I managed to slip away from reality long enough last week to get out on the Gulf of Mexico with my good old buddy Wes to pursue the mighty grouper. Nothing like a 70 degree January day to put things in perspective. The waters were Prozac calm, rocking me into a trance as I watched the flash of sinker and bait spinning down through the blue depths, easing into blackness, plunking off the bottom. Each fish strike would jar me back, dragging my mind up out of the depths as I’d start reeling like a madman. We caught a lot of fish, but the catch of the day came when Wes hooked up with a 20 pounder that he managed to drag up out of 40 feet of water.

This wasn’t the grouper’s first encounter with man. We found at least two other hooks in him, and a 6-inch Rappalla lure was lodged in his gut. Each a tale of the one that got away.

After cleaning him, we took him to a restaurant near the marina, where they cooked him up for us. He was good blackened. He was good fried. That big old fishy did not die in vain.

So Wes left Clearwater with a full belly, a fish tale and bragging rights till the next time we get out on the Gulf. It can’t happen soon enough to suit me …

Population: 485

Just finished Michael Perry’s Population: 485. Perry is firefighter/EMT in a small town in Wisconsin (population 485 …). Definitely worth reading. For a work framed by death and filled with vomit, blood and firefighting, it’s an incredible affirmation of life. Perry’s a good writer who can turn a phrase, and he doesn’t drift into the syrupy “firefighter hero” thing that seems so prevalent post-9/11. There’s a Garrison Kiellor quality to his storytelling and the people who populate these ruminations on small-town life. It’s worth checking out.
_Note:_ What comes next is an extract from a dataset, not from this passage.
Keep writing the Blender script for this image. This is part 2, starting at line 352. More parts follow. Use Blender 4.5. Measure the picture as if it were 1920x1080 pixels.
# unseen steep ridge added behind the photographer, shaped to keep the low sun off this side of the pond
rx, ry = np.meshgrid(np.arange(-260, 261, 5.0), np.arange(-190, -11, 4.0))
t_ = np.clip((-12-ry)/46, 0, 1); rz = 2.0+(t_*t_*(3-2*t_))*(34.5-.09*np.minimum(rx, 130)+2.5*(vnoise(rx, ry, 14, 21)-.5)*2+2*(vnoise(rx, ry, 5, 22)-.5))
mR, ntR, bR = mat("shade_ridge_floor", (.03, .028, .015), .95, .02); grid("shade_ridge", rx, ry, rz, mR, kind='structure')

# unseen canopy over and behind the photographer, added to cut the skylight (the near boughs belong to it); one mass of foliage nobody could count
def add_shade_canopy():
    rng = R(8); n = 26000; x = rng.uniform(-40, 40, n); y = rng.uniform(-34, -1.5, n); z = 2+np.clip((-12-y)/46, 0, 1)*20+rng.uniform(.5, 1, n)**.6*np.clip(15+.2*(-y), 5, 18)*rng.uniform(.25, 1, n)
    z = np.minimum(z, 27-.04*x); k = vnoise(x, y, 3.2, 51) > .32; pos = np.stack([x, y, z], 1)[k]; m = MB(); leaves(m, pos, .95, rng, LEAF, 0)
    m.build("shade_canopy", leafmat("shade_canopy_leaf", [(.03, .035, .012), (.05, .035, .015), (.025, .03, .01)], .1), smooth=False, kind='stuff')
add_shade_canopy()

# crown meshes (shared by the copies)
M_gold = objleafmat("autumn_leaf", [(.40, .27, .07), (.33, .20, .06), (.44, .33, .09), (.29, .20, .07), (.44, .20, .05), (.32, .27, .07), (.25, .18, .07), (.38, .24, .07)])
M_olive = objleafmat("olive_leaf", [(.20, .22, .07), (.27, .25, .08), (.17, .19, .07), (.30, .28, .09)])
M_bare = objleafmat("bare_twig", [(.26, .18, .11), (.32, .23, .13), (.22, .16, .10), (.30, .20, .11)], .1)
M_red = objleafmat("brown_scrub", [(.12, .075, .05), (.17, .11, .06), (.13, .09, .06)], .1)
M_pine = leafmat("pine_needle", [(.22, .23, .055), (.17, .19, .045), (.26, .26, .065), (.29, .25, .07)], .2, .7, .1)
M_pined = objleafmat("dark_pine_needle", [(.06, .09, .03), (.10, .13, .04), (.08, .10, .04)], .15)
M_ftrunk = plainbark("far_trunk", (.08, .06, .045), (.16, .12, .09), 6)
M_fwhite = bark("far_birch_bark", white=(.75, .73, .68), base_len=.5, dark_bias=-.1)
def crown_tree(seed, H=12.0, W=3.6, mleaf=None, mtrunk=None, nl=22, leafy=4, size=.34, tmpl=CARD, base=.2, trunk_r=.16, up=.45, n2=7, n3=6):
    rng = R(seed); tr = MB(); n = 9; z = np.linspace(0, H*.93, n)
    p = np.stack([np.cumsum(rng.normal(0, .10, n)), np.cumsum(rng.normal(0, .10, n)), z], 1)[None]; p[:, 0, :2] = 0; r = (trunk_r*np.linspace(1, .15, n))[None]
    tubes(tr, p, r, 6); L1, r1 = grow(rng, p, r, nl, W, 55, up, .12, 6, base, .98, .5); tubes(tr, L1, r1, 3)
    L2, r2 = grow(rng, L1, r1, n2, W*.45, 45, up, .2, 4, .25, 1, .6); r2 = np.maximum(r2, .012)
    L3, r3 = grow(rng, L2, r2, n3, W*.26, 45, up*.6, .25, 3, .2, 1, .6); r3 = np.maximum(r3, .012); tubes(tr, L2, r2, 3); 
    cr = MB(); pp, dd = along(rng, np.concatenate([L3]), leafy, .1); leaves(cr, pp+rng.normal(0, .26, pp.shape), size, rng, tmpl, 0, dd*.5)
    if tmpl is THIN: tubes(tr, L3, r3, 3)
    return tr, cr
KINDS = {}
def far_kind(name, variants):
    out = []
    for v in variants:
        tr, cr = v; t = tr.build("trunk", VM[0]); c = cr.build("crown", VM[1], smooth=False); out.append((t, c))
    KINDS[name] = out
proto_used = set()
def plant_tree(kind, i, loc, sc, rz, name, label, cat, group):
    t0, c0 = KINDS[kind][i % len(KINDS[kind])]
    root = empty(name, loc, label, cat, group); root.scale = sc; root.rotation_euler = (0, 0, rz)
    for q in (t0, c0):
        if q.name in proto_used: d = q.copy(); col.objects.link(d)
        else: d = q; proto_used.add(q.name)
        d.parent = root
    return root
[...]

“This is how it goes when you die in this way, people stand around your body, poke it, turn it over to look at your wounds, conjecture about how it might have gone. One minute you’re alive and flying, the next you’re cooling in the leaves. You drop to the temperature of the dirt, and it’s all over.”

If nothing else, check out his website: SneezingCow.com.

Thanks to Anita for sending me this book, a verbal bolt from the blue. Never heard of it and was a bit dubious at first, but it pulled me in.

transcendental moments in an F-150

Streaming toward 10 degree Knoxville Tennessee this morning with a rollicking China Cat Sunflower percolating around in the cab of my truck, I had one of those moments. Big grin shoots across my face. Chills ripple through me, playing my spine like vibes. A strange, happy tear wells up in my eye. Bruised purple clouds cling to the sunrise, casting that “scruffy little city” in a frigid halo, pillars of steam rising up from several buildings like hotsprings in Yellowstone. The traffic on I-40 hits a sudden synchronicity, flowing and pulsing toward downtown. It all melts into one …

“Once in a while you get shown the light, in the strangest of places if you look at it right.”

BTW: I’ve been loving Keith Godchaux’s keyboards on Europe ’72. His work is just incredible, and the band seems so young, so not-addled by life and addiction and all the other bunk that dragged them down by the ’90s. If you haven’t listened to that CD for a while, get it out. Put it on. Smile smile smile.